• Written exercise
Without the pictures, can you quote each line below exactly?

• Given data
=====

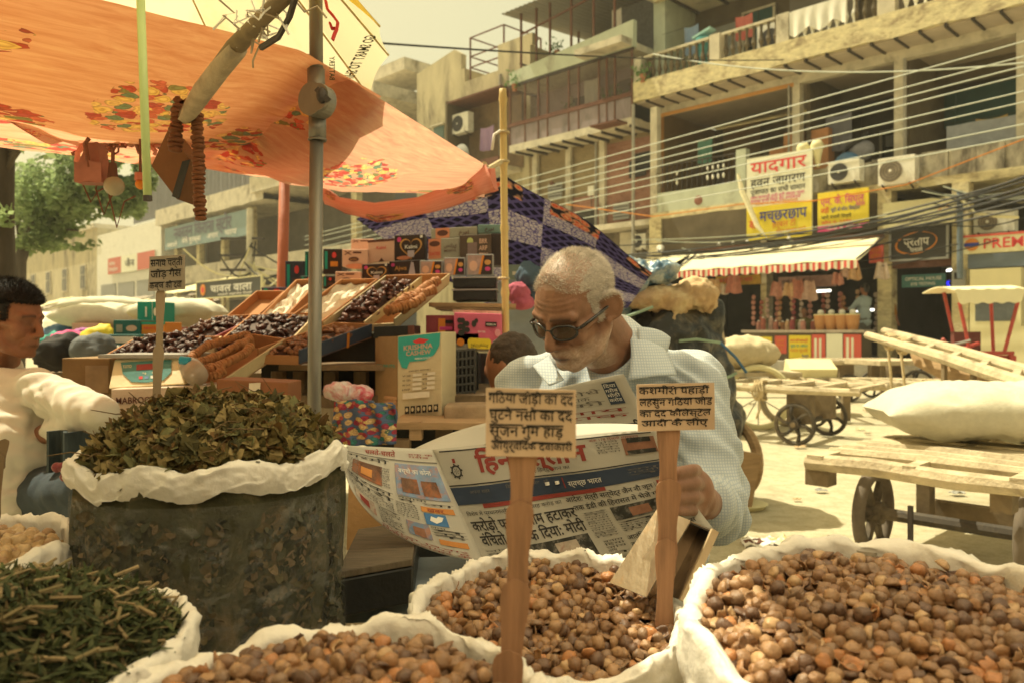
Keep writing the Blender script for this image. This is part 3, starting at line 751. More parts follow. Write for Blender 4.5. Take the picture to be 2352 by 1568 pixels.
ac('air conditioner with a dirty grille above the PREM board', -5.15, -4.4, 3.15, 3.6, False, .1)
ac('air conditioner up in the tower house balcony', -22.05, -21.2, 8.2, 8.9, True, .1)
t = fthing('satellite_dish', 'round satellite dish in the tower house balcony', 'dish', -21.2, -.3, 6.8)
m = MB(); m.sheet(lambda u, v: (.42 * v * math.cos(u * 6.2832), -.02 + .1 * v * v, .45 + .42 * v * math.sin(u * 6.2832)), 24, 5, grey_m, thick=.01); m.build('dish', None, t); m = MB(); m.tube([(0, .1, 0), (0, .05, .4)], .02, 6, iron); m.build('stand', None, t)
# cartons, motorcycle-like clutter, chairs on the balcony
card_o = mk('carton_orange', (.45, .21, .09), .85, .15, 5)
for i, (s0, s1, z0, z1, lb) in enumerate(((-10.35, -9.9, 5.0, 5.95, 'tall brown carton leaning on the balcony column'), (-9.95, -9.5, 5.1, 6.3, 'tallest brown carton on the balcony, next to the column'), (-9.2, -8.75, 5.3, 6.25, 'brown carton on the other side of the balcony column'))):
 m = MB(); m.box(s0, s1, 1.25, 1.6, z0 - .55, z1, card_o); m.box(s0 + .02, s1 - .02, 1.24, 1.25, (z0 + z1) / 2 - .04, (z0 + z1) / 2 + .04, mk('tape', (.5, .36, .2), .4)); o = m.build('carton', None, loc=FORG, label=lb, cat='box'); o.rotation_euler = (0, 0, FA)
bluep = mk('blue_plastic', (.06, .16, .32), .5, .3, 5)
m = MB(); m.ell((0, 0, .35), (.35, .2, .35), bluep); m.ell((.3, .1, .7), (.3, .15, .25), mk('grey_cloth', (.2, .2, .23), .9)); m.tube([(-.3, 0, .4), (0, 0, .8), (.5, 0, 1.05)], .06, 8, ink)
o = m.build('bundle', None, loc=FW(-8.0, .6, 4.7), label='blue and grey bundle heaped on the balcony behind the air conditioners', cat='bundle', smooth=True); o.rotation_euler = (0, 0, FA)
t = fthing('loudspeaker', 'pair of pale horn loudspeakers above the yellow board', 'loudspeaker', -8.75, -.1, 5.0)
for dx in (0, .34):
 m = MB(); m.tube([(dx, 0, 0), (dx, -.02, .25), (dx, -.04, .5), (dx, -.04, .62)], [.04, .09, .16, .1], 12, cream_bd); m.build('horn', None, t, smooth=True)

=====

• Final result
Keep writing the Blender script for this image. This is part 3, starting at line 751. More parts follow. Write for Blender 4.5. Take the picture to be 2352 by 1568 pixels.
ac('air conditioner with a dirty grille above the PREM board', -5.15, -4.4, 3.15, 3.6, False, .1)
ac('air conditioner up in the tower house balcony', -22.05, -21.2, 8.2, 8.9, True, .1)
t = fthing('satellite_dish', 'round satellite dish in the tower house balcony', 'dish', -21.2, -.3, 6.8)
m = MB(); m.sheet(lambda u, v: (.42 * v * math.cos(u * 6.2832), -.02 + .1 * v * v, .45 + .42 * v * math.sin(u * 6.2832)), 24, 5, grey_m, thick=.01); m.build('dish', None, t); m = MB(); m.tube([(0, .1, 0), (0, .05, .4)], .02, 6, iron); m.build('stand', None, t)
# cartons, motorcycle-like clutter, chairs on the balcony
card_o = mk('carton_orange', (.45, .21, .09), .85, .15, 5)
for i, (s0, s1, z0, z1, lb) in enumerate(((-10.35, -9.9, 5.0, 5.95, 'tall brown carton leaning on the balcony column'), (-9.95, -9.5, 5.1, 6.3, 'tallest brown carton on the balcony, next to the column'), (-9.2, -8.75, 5.3, 6.25, 'brown carton on the other side of the balcony column'))):
 m = MB(); m.box(s0, s1, 1.25, 1.6, z0 - .55, z1, card_o); m.box(s0 + .02, s1 - .02, 1.24, 1.25, (z0 + z1) / 2 - .04, (z0 + z1) / 2 + .04, mk('tape', (.5, .36, .2), .4)); o = m.build('carton', None, loc=FORG, label=lb, cat='box'); o.rotation_euler = (0, 0, FA)
bluep = mk('blue_plastic', (.06, .16, .32), .5, .3, 5)
m = MB(); m.ell((0, 0, .35), (.35, .2, .35), bluep); m.ell((.3, .1, .7), (.3, .15, .25), mk('grey_cloth', (.2, .2, .23), .9)); m.tube([(-.3, 0, .4), (0, 0, .8), (.5, 0, 1.05)], .06, 8, ink)
o = m.build('bundle', None, loc=FW(-8.0, .6, 4.7), label='blue and grey bundle heaped on the balcony behind the air conditioners', cat='bundle', smooth=True); o.rotation_euler = (0, 0, FA)
t = fthing('loudspeaker', 'pair of pale horn loudspeakers above the yellow board', 'loudspeaker', -8.75, -.1, 5.0)
for dx in (0, .34):
 m = MB(); m.tube([(dx, 0, 0), (dx, -.02, .25), (dx, -.04, .5), (dx, -.04, .62)], [.04, .09, .16, .1], 12, cream_bd); m.build('horn', None, t, smooth=True)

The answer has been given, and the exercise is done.